Rant 17: Being Myopic and killing the stigma around it

MYOPIC. adj.

Short or nearsightedness, Lacking farsightedness or intellectual insight.
You must have heard this term from several people around you.
Don’t be myopic, you’re such a short-sighted person, have some far-sightedness, etc.

Every single one of us has been rebuked by this. Especially the ones before the technology boom began in the late 90’s in India. We had been brought up teaching an ability where you’d decide for a vision in the future, near future and the far future and for middle class or the lower class societies, the present really was just a means to achieve the 3 forms of the future. Probably most of us reading this today, still agree to this long-sighted theory of vision making and life planning.

Today, the times have changed. Where food comes from the restaurant to you in 30 minutes and the examination scores come right after the exam as soon as submit, things have to change. Everything from the vision to the approach, to the behavior and to the psychology to win has to undergo a change. We cannot be dealing with a millennial the same way we dealt with a kid from the 90’s or before.

Millennia’s come with traits like never seen before. We cannot comment they are wrong or right, because the righteousness of a trait is a relative term. Features like Instant gratification, short span of attention, an ever increasing knowledge availability, global citizen behavior and even improved capabilities of interlinking subjects and their applications. These are changing times and our approaches to achievements have to be modified too.

Being short-sighted or myopic is not a vice. Being that alone is one. It’s time we propagate to be short-sighted as well as long-sighted and give more weightage to short-sightedness. This might feel fishy to many of you reading and yes, that is my intent to raise this issue.

We have all been having those long time goals in nearly every aspect of our life – career goals, relationship goals, personal life goals, social goals, etc. We have all been taught and trained with questions like, how do you see your self down the line in 5/10/15 years? While such questions are always better to verify the formulation of ideas and the confidence of the candidate, these questions do leave us with a big issue.

The issue of not living in the present. The issue of ruining the present for the future, the issue of ruining a childhood for an entrance exam to a god-for-sake college which is years away. Are we really not becoming too far-sighted and leaving the pleasures of today?

I have always suggested students to look what’s going on today. Have a long-terms goal and plan. It’s okay. But do not devote your “everything” of today for it. It will come if it has to. You are not a magician to decide your future. Focus on today. Of course that doesn’t mean you let lose of your visions, but do give some respect to the today and what and how it deserves to be treated.

I often asked students if they had a 30 minute plan for today. What would they do for every 30-minutes of today. Have they thought of it? Can they think of this? Is it possible for them. Try it out for a day or two and you will realize, the actual time you give for the “vision of tomorrow” is actually sparse and more time goes into the ‘thinking of it and what might possibly go wrong and what are the possible xyz, etc.”

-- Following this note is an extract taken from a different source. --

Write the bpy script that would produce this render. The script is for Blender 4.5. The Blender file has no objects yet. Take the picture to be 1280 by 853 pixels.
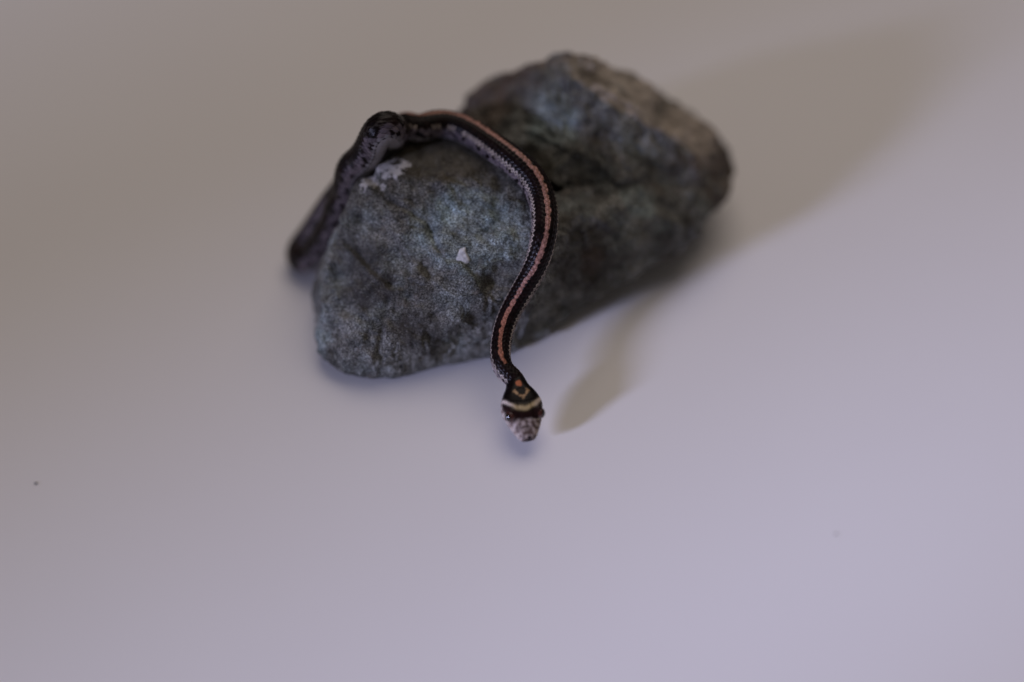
import bpy, bmesh, math, random
import numpy as np
from mathutils import Vector, noise, Matrix
from mathutils.bvhtree import BVHTree

# ---------------------------------------------------------------- camera, world, lights
U = 0.01                                   # everything is laid out in centimetres, built in metres
scene = bpy.context.scene
W, H, FPX = 1280.0, 853.0, 1280 * 50.0 / 36.0
PITCH, DIST = math.radians(45), 42.0
CAM = Vector((0, -DIST * math.cos(PITCH), DIST * math.sin(PITCH)))
FWD = Vector((0, math.cos(PITCH), -math.sin(PITCH)))
RIGHT, UPV = Vector((1, 0, 0)), Vector((0, math.sin(PITCH), math.cos(PITCH)))
FOCUS = 39.55
cd = bpy.data.cameras.new('camera'); cam = bpy.data.objects.new('camera', cd)
scene.collection.objects.link(cam); scene.camera = cam
cam.location = CAM * U
cam.rotation_euler = (math.pi / 2 - PITCH, 0, 0)
cd.lens, cd.sensor_width = 50, 36
cd.clip_start, cd.clip_end = 0.01, 50
cd.dof.use_dof = True; cd.dof.focus_distance = FOCUS * U; cd.dof.aperture_fstop = 1.6

world = bpy.data.worlds.new('World'); scene.world = world; world.use_nodes = True
bg = world.node_tree.nodes['Background']
bg.inputs[0].default_value = (1.0, 0.88, 0.82, 1); bg.inputs[1].default_value = 0.08

def aim(o, target):
    o.rotation_euler = (Vector(target) - o.location).to_track_quat('-Z', 'Y').to_euler()

# cool window light: low, from the front left, its left edge cut off diagonally across the surface
kd = bpy.data.lights.new('window_light', 'SPOT'); key = bpy.data.objects.new('window_light', kd)
scene.collection.objects.link(key)
KEYEL = math.radians(18)
KEYDIR = Vector((-0.79, -0.61, 0)).normalized() * math.cos(KEYEL) + Vector((0, 0, math.sin(KEYEL)))
key.location = KEYDIR * 1.5
aim(key, (0.11, -0.075, 0))
kd.energy = 143; kd.color = (0.575, 0.60, 0.96); kd.shadow_soft_size = 0.125
kd.spot_size = math.radians(12.4); kd.spot_blend = 0.7
# the next pane of the same window, past the jamb, reaches the far left corner only
kd2 = kd.copy(); kd2.name = 'window_light'; key2 = bpy.data.objects.new('window_light', kd2)
scene.collection.objects.link(key2); key2.location = KEYDIR * 1.5 + Vector((-0.12, 0.16, 0)); aim(key2, (-0.24, 0.31, 0))
kd2.energy = 40
# warm room light: broad, almost overhead, a little behind and to the right
fd = bpy.data.lights.new('room_light', 'AREA'); fill = bpy.data.objects.new('room_light', fd)
scene.collection.objects.link(fill)
fill.location = (0.28, 1.15, 2.2); aim(fill, (0, 0, 0))
fd.shape = 'DISK'; fd.size = 2.4; fd.energy = 20.8; fd.color = (1.0, 0.86, 0.77)

scene.view_settings.view_transform = 'Standard'
scene.view_settings.look = 'None'
scene.view_settings.exposure = 0.0
scene.view_settings.gamma = 1.0
scene.cycles.use_denoising = True
scene.cycles.use_adaptive_sampling = False
scene.cycles.max_bounces = 8

# ---------------------------------------------------------------- helpers
def at(px, py, z):
    """the point of height z (cm) that the photograph shows at a pixel"""
    d = FWD + RIGHT * ((px - W / 2) / FPX) + UPV * ((H / 2 - py) / FPX)
    return CAM + d * ((z - CAM.z) / d.z)

def pix(p):
    v = Vector(p) - CAM
    return W / 2 + FPX * v.dot(RIGHT) / v.dot(FWD), H / 2 - FPX * v.dot(UPV) / v.dot(FWD)

def link(o, parent=None):
    scene.collection.objects.link(o); o.parent = parent; return o

def mesh_obj(name, verts, faces, mat, parent=None, smooth=True):
    me = bpy.data.meshes.new(name)
    me.from_pydata((np.asarray(verts, float) * U).tolist(), [], faces)
    me.materials.append(mat)
    if smooth: me.shade_smooth()
    me.update()
    return link(bpy.data.objects.new(name, me), parent)

def fattr(me, name, arr):
    a = me.attributes.new(name, 'FLOAT', 'POINT'); a.data.foreach_set('value', np.asarray(arr, np.float32))

def cattr(me, name, arr):
    a = me.attributes.new(name, 'FLOAT_COLOR', 'POINT')
    a.data.foreach_set('color', np.concatenate([arr, np.ones((len(arr), 1))], 1).astype(np.float32).ravel())

def sstep(a, b, x):
    t = np.clip((x - a) / (b - a), 0, 1); return t * t * (3 - 2 * t)

class NT:
    def __init__(s, name):
        s.m = bpy.data.materials.new(name); s.m.use_nodes = True
        s.t = s.m.node_tree; s.b = s.t.nodes['Principled BSDF']
        tc = s.n('ShaderNodeTexCoord'); mp = s.n('ShaderNodeVectorMath', operation='SCALE')
        mp.inputs[3].default_value = 1 / U; s.l(tc.outputs['Object'], mp.inputs[0]); s.co = mp.outputs[0]
    def n(s, typ, **kw):
        o = s.t.nodes.new(typ)
        for k, v in kw.items(): setattr(o, k, v)
        return o
    def l(s, a, b): s.t.links.new(a, b)
    def noise(s, scale, detail=4, rough=0.55, dist=0.0, vec=None):
        o = s.n('ShaderNodeTexNoise'); s.l(vec or s.co, o.inputs['Vector'])
        o.inputs['Scale'].default_value = scale; o.inputs['Detail'].default_value = detail
        o.inputs['Roughness'].default_value = rough; o.inputs['Distortion'].default_value = dist
        return o.outputs[0]
    def voro(s, scale, feature='F1', out=0):
        o = s.n('ShaderNodeTexVoronoi', feature=feature); s.l(s.co, o.inputs['Vector'])
        o.inputs['Scale'].default_value = scale; return o.outputs[out]
    def ramp(s, fac, stops, mode='LINEAR'):
        o = s.n('ShaderNodeValToRGB'); o.color_ramp.interpolation = mode; e = o.color_ramp.elements
        while len(e) < len(stops): e.new(0.5)
        for q, (p, c) in zip(e, stops):
            q.position = p; q.color = (c, c, c, 1) if isinstance(c, (int, float)) else (*c, 1)
        s.l(fac, o.inputs[0]); return o.outputs[0]
    def mix(s, fac, a, b, mode='MIX'):
        o = s.n('ShaderNodeMix', data_type='RGBA', blend_type=mode)
        for sock, v in ((o.inputs[0], fac), (o.inputs[6], a), (o.inputs[7], b)):
            if isinstance(v, (int, float)): sock.default_value = v
            elif isinstance(v, tuple): sock.default_value = (*v, 1)
            else: s.l(v, sock)
        return o.outputs[2]
    def math(s, op, a, b=0.0, clamp=False):
        o = s.n('ShaderNodeMath', operation=op, use_clamp=clamp)
        for sock, v in zip(o.inputs, (a, b)):
            if isinstance(v, (int, float)): sock.default_value = v
            else: s.l(v, sock)
        return o.outputs[0]
    def attr(s, name, out='Fac'):
        o = s.n('ShaderNodeAttribute', attribute_name=name); return o.outputs[out]
    def bump(s, h, dist_cm, strength=1.0, normal=None):
        o = s.n('ShaderNodeBump'); o.inputs['Strength'].default_value = strength
        o.inputs['Distance'].default_value = dist_cm * U; s.l(h, o.inputs['Height'])
        if normal: s.l(normal, o.inputs['Normal'])
        return o.outputs[0]

# ---------------------------------------------------------------- materials
g = NT('white_board')
c = g.mix(g.noise(0.16, 3), (0.775, 0.765, 0.775), (0.80, 0.795, 0.80))
g.l(c, g.b.inputs['Base Color'])
g.b.inputs['Roughness'].default_value = 0.55
g.b.inputs['Specular IOR Level'].default_value = 0.3
g.l(g.bump(g.noise(9, 3), 0.004, 0.25), g.b.inputs['Normal'])
M_WHITE = g.m

r = NT('blue_grey_stone')
grain = r.noise(22, 5, 0.8)
base = r.ramp(grain, [(0.36, (0.022, 0.021, 0.019)), (0.46, (0.155, 0.153, 0.14)), (0.54, (0.36, 0.365, 0.335)), (0.64, (0.85, 0.86, 0.82))])
# broad colour drift: blue grey, darker weathered patches, painted plateau shade, tan dust with painted highlight
patch = r.ramp(r.noise(0.75, 5, 0.6, 0.5), [(0.38, 0.0), (0.60, 1.0)])
mid = r.ramp(r.noise(2.6, 6, 0.68, 0.4), [(0.34, 0.48), (0.50, 0.90), (0.64, 1.2)])
base = r.mix(1.0, base, mid, 'MULTIPLY')
base = r.mix(r.math('MULTIPLY', patch, 0.85), base, r.mix(1.0, base, (0.36, 0.34, 0.32), 'MULTIPLY'))
blue = r.ramp(r.noise(1.1, 4, 0.6, 0.3), [(0.48, 0.0), (0.66, 1.0)])
base = r.mix(r.math('MULTIPLY', blue, 0.6), base, r.mix(1.0, base, (1.1, 1.27, 1.36), 'MULTIPLY'))
edge = r.math('MULTIPLY', r.math('SUBTRACT', r.noise(1.5, 6, 0.7), 0.5), 2.4)
def stain_and_light(base, name, colour, amount):
    f = r.math('MULTIPLY', r.ramp(r.math('ADD', r.attr(name), edge), [(0.20, 0.0), (1.0, 1.0)]), amount)
    return r.mix(f, base, r.mix(1.0, r.mix(grain, tuple(q * 0.35 for q in colour), tuple(q * 1.9 for q in colour)), mid, 'MULTIPLY'))
base = stain_and_light(base, 'olive_shade', (0.080, 0.068, 0.046), 0.85)
base = stain_and_light(base, 'brown', (0.16, 0.115, 0.088), 0.7)
base = stain_and_light(base, 'tan', (0.60, 0.52, 0.44), 0.75)
blue_lit = r.math('MULTIPLY', r.ramp(r.math('ADD', r.attr('blue'), edge), [(0.30, 0.0), (0.8, 1.0)]), 0.8)  # cool window light on the facets, painted into the stone colour
base = r.mix(blue_lit, base, r.mix(1.0, base, (1.45, 1.7, 1.8), 'MULTIPLY'))
base = stain_and_light(base, 'dark', (0.062, 0.056, 0.050), 0.8)
base = r.mix(r.math('MULTIPLY', r.ramp(r.math('ADD', r.attr('rust'), edge), [(0.6, 0.0), (1.2, 1.0)]), 0.35), base, (0.11, 0.07, 0.05))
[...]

And while all of this happens, you can still enjoy that 30 minutes on your terrace with your siblings and talk about possibly where you forefathers are located in the sky, or maybe just take out an app on your phone and see the different stars and planets etc. You can try to go back to the playground which you left 3 years ago for your “preparations” and ask the kids there, if they can let you join. You might want to join your mom to the market and just help her bargain and buy the veggies at the best price.
Maybe sometimes you just sit with a crush on the side of a lake or even at a road side food stall and just gaze into her eyes and tell her you miss her but it’s just about time you focus on something which is even greater and more important.

Life is not always about the “larger goals we achieve”. These goals keep the world happy your surroundings happy, But for yourself to be happy, you need to have a bunch of these small moments of joy. That small fight you had with the other school guys for your best friend, that chase by the traffic police when you’d caught tripling on a bike, the day when you went to the petrol bunk and asked for filling 10 rupees petrol or the night you spent below your friend’s crush’s house just so that he could wish her happy birthday.

Believe me, swinging either sides completely is going to ruin you. Don’t be a racer. It’s not going to lead you anywhere. Be a traveler. Enjoy the journey. Enjoy the stops. A racer does not look at the pitstop, She certainly wins the race, but mostly after 30 minutes she is alone in her vanity preparing to run for the next. While when a traveler stops, there are many ears, wanting to listen to her story – where she went, whom she met, where she stopped, what she ate, etc. Be that traveler. A traveler with a focus.

Be that eye. The Far-sighted eye, with the detail of the near-sightedness.
Plan your today yourself. Don’t let the future plan it for you.